§ **EXERCISE AIM**: Transcribe the lines below verbatim, skipping the images.

§ **SUPPLIED MATERIAL**:

* START *

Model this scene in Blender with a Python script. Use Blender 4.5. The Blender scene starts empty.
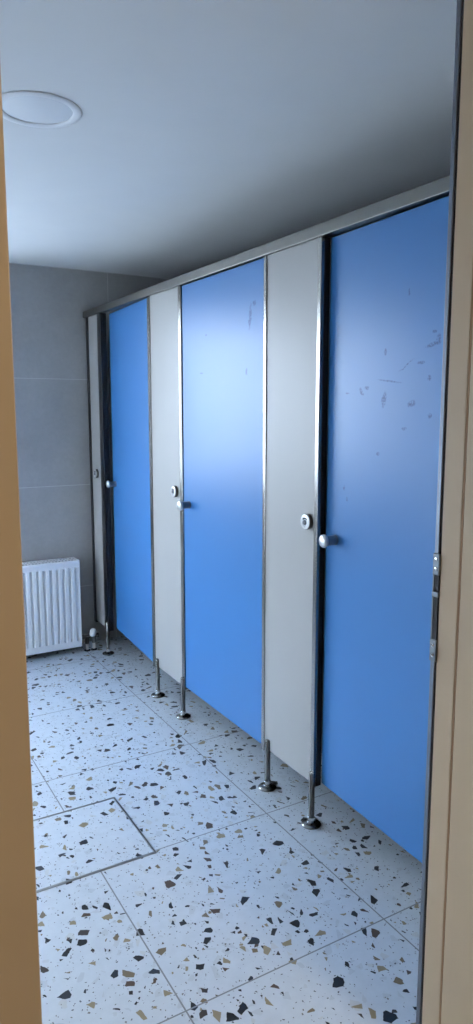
import bpy, bmesh, math, random
from mathutils import Vector, Matrix
random.seed(4)
PI = math.pi
sc = bpy.context.scene
COL = sc.collection

# ------------------------------------------------------------------ mesh helpers
def add_box(bm, x0, x1, y0, y1, z0, z1, bev=0.0, seg=2):
    r = bmesh.ops.create_cube(bm, size=1.0)
    vs = r['verts']
    for v in vs:
        v.co = Vector(((x0+x1)/2 + v.co.x*(x1-x0), (y0+y1)/2 + v.co.y*(y1-y0), (z0+z1)/2 + v.co.z*(z1-z0)))
    if bev > 0:
        es = list({e for v in vs for e in v.link_edges})
        bmesh.ops.bevel(bm, geom=es, offset=bev, segments=seg, affect='EDGES', profile=0.5)

def add_lathe(bm, prof, n=32, origin=(0, 0, 0), axis='Z'):
    """prof: list of (radius, height) revolved about the axis ('Z', or '-X' pointing to -x)."""
    rings = []
    for r, h in prof:
        ring = []
        for k in range(n):
            t = 2*PI*k/n
            if axis == 'Z':
                p = Vector((r*math.cos(t), r*math.sin(t), h))
            elif axis == '-Z':
                p = Vector((r*math.cos(t), -r*math.sin(t), -h))
            else:
                p = Vector((-h, r*math.cos(t), -r*math.sin(t)))
            ring.append(bm.verts.new(p + Vector(origin)))
        rings.append(ring)
    for a, b in zip(rings[:-1], rings[1:]):
        for k in range(n):
            bm.faces.new((a[k], a[(k+1) % n], b[(k+1) % n], b[k]))
    for ring, flip in ((rings[0], True), (rings[-1], False)):
        c = sum((v.co for v in ring), Vector())/n
        cv = bm.verts.new(c)
        for k in range(n):
            q = (ring[k], ring[(k+1) % n], cv)
            bm.faces.new(tuple(reversed(q)) if flip else q)
    bmesh.ops.remove_doubles(bm, verts=bm.verts[:], dist=1e-6)

def add_tube(bm, pts, r, n=14):
    pts = [Vector(p) for p in pts]
    rings = []
    for i, p in enumerate(pts):
        d = (pts[min(i+1, len(pts)-1)] - pts[max(i-1, 0)]).normalized()
        u = d.cross(Vector((0.3, 0.9, 0.17))).normalized()
        w = d.cross(u)
        rings.append([bm.verts.new(p + r*(math.cos(2*PI*k/n)*u + math.sin(2*PI*k/n)*w)) for k in range(n)])
    for a, b in zip(rings[:-1], rings[1:]):
        for k in range(n):
            bm.faces.new((a[k], a[(k+1) % n], b[(k+1) % n], b[k]))
    bm.faces.new(list(reversed(rings[0])))
    bm.faces.new(rings[-1])

def obj(name, bm, mat, parent=None, smooth=None):
    me = bpy.data.meshes.new(name)
    bmesh.ops.recalc_face_normals(bm, faces=bm.faces[:])
    if smooth:
        for f in bm.faces:
            f.smooth = True
    bm.to_mesh(me)
    bm.free()
    if smooth:
        try:
            me.set_sharp_from_angle(angle=math.radians(smooth))
        except Exception:
            pass
    me.materials.append(mat)
    o = bpy.data.objects.new(name, me)
    COL.objects.link(o)
    if parent:
        o.parent = parent
    return o

def box(name, mat, b, parent=None, bev=0.0):
    bm = bmesh.new()
    add_box(bm, *b, bev=bev)
    return obj(name, bm, mat, parent)

def struct(name, mat, boxes, bev=0.0):
    bm = bmesh.new()
    for b in boxes:
        add_box(bm, *b, bev=bev)
    o = obj(name, bm, mat)
    o['kind'] = 'structure'
    return o

def thing(name, label, cat, loc, group=None, rz=0.0):
    o = bpy.data.objects.new(name, None)
    o.empty_display_size = 0.05
    COL.objects.link(o)
    o.location = loc
    o.rotation_euler = (0, 0, rz)
    o['label'] = label
    o['category'] = cat
    if group:
        o['group'] = group
    return o

def dup(root, loc, label, rz=0.0):
    r = root.copy(); COL.objects.link(r)
    r.location = loc; r.rotation_euler = (0, 0, rz); r['label'] = label
    for ch in list(root.children):
        c = ch.copy(); COL.objects.link(c); c.parent = r
        for g in list(ch.children):
            d = g.copy(); COL.objects.link(d); d.parent = c
    return r

# ------------------------------------------------------------------ materials
def s2l(c):
    return tuple(((v/255)/12.92 if v/255 <= 0.04045 else ((v/255+0.055)/1.055)**2.4) for v in c) + (1.0,)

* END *

§ **EXERCISE ANSWER**:
Model this scene in Blender with a Python script. Use Blender 4.5. The Blender scene starts empty.
import bpy, bmesh, math, random
from mathutils import Vector, Matrix
random.seed(4)
PI = math.pi
sc = bpy.context.scene
COL = sc.collection

# ------------------------------------------------------------------ mesh helpers
def add_box(bm, x0, x1, y0, y1, z0, z1, bev=0.0, seg=2):
    r = bmesh.ops.create_cube(bm, size=1.0)
    vs = r['verts']
    for v in vs:
        v.co = Vector(((x0+x1)/2 + v.co.x*(x1-x0), (y0+y1)/2 + v.co.y*(y1-y0), (z0+z1)/2 + v.co.z*(z1-z0)))
    if bev > 0:
        es = list({e for v in vs for e in v.link_edges})
        bmesh.ops.bevel(bm, geom=es, offset=bev, segments=seg, affect='EDGES', profile=0.5)

def add_lathe(bm, prof, n=32, origin=(0, 0, 0), axis='Z'):
    """prof: list of (radius, height) revolved about the axis ('Z', or '-X' pointing to -x)."""
    rings = []
    for r, h in prof:
        ring = []
        for k in range(n):
            t = 2*PI*k/n
            if axis == 'Z':
                p = Vector((r*math.cos(t), r*math.sin(t), h))
            elif axis == '-Z':
                p = Vector((r*math.cos(t), -r*math.sin(t), -h))
            else:
                p = Vector((-h, r*math.cos(t), -r*math.sin(t)))
            ring.append(bm.verts.new(p + Vector(origin)))
        rings.append(ring)
    for a, b in zip(rings[:-1], rings[1:]):
        for k in range(n):
            bm.faces.new((a[k], a[(k+1) % n], b[(k+1) % n], b[k]))
    for ring, flip in ((rings[0], True), (rings[-1], False)):
        c = sum((v.co for v in ring), Vector())/n
        cv = bm.verts.new(c)
        for k in range(n):
            q = (ring[k], ring[(k+1) % n], cv)
            bm.faces.new(tuple(reversed(q)) if flip else q)
    bmesh.ops.remove_doubles(bm, verts=bm.verts[:], dist=1e-6)

def add_tube(bm, pts, r, n=14):
    pts = [Vector(p) for p in pts]
    rings = []
    for i, p in enumerate(pts):
        d = (pts[min(i+1, len(pts)-1)] - pts[max(i-1, 0)]).normalized()
        u = d.cross(Vector((0.3, 0.9, 0.17))).normalized()
        w = d.cross(u)
        rings.append([bm.verts.new(p + r*(math.cos(2*PI*k/n)*u + math.sin(2*PI*k/n)*w)) for k in range(n)])
    for a, b in zip(rings[:-1], rings[1:]):
        for k in range(n):
            bm.faces.new((a[k], a[(k+1) % n], b[(k+1) % n], b[k]))
    bm.faces.new(list(reversed(rings[0])))
    bm.faces.new(rings[-1])

def obj(name, bm, mat, parent=None, smooth=None):
    me = bpy.data.meshes.new(name)
    bmesh.ops.recalc_face_normals(bm, faces=bm.faces[:])
    if smooth:
        for f in bm.faces:
            f.smooth = True
    bm.to_mesh(me)
    bm.free()
    if smooth:
        try:
            me.set_sharp_from_angle(angle=math.radians(smooth))
        except Exception:
            pass
    me.materials.append(mat)
    o = bpy.data.objects.new(name, me)
    COL.objects.link(o)
    if parent:
        o.parent = parent
    return o

def box(name, mat, b, parent=None, bev=0.0):
    bm = bmesh.new()
    add_box(bm, *b, bev=bev)
    return obj(name, bm, mat, parent)

def struct(name, mat, boxes, bev=0.0):
    bm = bmesh.new()
    for b in boxes:
        add_box(bm, *b, bev=bev)
    o = obj(name, bm, mat)
    o['kind'] = 'structure'
    return o

def thing(name, label, cat, loc, group=None, rz=0.0):
    o = bpy.data.objects.new(name, None)
    o.empty_display_size = 0.05
    COL.objects.link(o)
    o.location = loc
    o.rotation_euler = (0, 0, rz)
    o['label'] = label
    o['category'] = cat
    if group:
        o['group'] = group
    return o

def dup(root, loc, label, rz=0.0):
    r = root.copy(); COL.objects.link(r)
    r.location = loc; r.rotation_euler = (0, 0, rz); r['label'] = label
    for ch in list(root.children):
        c = ch.copy(); COL.objects.link(c); c.parent = r
        for g in list(ch.children):
            d = g.copy(); COL.objects.link(d); d.parent = c
    return r

# ------------------------------------------------------------------ materials
def s2l(c):
    return tuple(((v/255)/12.92 if v/255 <= 0.04045 else ((v/255+0.055)/1.055)**2.4) for v in c) + (1.0,)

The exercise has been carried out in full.